■ Instructions to follow ■
Write out the lines from the top of the material through the line with "from mathutils import Matrix, Vector", exactly and with nothing added.

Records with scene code
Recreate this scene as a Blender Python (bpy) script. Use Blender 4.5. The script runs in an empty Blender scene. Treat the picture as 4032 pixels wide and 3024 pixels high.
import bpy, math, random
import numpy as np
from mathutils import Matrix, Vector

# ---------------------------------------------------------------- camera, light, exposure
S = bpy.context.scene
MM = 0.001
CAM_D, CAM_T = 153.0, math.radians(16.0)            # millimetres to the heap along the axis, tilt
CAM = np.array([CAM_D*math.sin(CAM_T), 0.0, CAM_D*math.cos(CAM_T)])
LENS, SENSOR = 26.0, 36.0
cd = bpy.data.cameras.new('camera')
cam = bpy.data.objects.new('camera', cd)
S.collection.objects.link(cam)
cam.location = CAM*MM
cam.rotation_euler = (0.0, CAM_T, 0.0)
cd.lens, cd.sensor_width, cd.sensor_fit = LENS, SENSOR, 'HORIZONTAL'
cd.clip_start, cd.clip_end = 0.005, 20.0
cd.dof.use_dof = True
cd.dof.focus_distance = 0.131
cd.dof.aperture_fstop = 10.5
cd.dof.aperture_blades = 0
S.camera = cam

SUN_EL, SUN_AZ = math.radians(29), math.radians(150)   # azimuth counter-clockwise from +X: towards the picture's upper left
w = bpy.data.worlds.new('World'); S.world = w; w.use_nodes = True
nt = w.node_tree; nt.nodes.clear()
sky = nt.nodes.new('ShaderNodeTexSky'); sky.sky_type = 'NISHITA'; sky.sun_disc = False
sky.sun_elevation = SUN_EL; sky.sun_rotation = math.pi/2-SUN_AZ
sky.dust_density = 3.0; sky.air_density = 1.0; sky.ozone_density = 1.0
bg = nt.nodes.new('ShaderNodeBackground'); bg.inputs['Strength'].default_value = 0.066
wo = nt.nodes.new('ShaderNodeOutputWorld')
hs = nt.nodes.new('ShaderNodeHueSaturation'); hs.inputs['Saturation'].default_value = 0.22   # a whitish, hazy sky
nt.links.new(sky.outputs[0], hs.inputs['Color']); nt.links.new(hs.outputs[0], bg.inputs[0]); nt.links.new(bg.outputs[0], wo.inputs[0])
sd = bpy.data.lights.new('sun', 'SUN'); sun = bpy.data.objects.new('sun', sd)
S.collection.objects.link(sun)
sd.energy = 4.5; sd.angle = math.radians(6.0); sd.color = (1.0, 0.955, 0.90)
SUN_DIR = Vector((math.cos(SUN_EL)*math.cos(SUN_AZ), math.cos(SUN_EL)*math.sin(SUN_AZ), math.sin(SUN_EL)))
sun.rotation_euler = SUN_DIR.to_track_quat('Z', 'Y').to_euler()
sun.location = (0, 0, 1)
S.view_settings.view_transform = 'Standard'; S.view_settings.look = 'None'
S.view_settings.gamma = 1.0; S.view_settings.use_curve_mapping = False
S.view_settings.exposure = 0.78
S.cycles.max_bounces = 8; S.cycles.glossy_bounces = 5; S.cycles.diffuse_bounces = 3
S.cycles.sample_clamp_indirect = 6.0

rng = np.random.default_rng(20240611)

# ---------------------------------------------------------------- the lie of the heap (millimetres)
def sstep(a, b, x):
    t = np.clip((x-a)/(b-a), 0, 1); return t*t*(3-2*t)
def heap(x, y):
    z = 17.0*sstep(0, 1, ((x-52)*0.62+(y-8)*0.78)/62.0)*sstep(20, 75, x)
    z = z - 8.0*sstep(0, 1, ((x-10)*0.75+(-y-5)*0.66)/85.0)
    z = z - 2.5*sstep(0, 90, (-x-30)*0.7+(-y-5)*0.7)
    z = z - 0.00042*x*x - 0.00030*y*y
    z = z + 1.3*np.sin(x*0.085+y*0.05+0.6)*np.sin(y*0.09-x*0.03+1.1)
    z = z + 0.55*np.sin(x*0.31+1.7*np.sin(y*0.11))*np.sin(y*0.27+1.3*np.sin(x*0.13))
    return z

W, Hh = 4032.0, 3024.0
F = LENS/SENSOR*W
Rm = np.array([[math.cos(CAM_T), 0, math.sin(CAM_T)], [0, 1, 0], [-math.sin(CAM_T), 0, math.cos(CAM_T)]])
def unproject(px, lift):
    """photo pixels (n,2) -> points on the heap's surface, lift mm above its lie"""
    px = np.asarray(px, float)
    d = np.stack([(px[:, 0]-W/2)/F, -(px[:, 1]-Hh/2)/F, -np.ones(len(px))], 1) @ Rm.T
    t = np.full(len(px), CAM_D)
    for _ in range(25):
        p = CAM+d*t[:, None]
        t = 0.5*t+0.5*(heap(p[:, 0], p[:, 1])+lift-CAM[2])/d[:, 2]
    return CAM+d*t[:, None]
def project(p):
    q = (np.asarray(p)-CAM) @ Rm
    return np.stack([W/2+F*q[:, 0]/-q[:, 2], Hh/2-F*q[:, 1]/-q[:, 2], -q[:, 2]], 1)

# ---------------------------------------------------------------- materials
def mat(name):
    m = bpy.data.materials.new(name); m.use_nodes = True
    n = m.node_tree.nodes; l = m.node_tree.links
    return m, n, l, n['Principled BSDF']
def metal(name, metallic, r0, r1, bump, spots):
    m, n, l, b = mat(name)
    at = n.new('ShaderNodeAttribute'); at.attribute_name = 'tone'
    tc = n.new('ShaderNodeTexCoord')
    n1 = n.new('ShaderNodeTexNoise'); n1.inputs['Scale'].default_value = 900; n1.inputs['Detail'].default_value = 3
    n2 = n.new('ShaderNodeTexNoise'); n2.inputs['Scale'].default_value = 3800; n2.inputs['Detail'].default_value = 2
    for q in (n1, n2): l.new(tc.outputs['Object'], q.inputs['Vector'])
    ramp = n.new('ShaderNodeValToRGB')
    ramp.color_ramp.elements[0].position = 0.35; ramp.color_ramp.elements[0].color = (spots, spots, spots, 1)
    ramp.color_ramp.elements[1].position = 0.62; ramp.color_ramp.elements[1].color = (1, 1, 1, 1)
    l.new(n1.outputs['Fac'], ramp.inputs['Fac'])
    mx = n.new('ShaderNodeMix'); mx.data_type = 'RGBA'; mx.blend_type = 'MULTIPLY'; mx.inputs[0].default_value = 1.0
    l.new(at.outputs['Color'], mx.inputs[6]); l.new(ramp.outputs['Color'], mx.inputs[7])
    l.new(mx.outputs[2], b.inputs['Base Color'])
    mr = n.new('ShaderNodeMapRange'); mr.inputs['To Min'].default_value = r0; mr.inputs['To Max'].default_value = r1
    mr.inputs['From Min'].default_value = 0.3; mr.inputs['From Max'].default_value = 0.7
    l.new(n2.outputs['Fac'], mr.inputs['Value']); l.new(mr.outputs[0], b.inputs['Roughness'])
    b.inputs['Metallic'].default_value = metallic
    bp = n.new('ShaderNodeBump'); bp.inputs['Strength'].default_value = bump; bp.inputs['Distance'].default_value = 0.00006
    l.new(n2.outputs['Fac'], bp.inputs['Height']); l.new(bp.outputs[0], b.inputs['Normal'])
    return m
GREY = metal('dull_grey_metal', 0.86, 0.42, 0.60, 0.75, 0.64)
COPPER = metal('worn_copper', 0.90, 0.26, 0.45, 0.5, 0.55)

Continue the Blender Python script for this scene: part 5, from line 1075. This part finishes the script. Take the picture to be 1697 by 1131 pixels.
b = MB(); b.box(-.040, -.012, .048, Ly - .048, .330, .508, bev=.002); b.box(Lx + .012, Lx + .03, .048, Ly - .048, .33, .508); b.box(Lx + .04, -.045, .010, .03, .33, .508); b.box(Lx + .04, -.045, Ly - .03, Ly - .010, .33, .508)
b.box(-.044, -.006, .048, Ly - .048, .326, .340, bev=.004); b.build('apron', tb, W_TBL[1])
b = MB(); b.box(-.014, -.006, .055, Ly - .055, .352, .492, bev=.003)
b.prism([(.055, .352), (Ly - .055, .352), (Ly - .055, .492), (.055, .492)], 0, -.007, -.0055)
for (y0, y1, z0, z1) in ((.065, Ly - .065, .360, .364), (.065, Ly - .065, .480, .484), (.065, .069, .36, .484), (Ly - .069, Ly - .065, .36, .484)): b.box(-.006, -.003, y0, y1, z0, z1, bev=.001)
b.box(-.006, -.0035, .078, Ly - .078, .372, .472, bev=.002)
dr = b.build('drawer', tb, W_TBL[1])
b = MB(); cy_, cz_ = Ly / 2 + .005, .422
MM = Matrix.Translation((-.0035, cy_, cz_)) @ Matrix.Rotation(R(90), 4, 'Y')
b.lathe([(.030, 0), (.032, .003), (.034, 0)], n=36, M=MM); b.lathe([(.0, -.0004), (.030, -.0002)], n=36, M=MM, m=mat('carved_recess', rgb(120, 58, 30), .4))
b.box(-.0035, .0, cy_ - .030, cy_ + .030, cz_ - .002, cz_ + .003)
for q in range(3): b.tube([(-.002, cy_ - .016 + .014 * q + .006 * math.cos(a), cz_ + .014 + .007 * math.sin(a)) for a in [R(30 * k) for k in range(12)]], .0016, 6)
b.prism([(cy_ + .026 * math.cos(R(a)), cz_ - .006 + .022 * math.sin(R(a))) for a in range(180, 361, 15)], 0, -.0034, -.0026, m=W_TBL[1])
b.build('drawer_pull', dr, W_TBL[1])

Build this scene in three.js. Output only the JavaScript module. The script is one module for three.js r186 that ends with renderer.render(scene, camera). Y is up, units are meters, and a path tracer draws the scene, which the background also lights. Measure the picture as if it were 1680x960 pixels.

■ Solution to this task ■
Recreate this scene as a Blender Python (bpy) script. Use Blender 4.5. The script runs in an empty Blender scene. Treat the picture as 4032 pixels wide and 3024 pixels high.
import bpy, math, random
import numpy as np
from mathutils import Matrix, Vector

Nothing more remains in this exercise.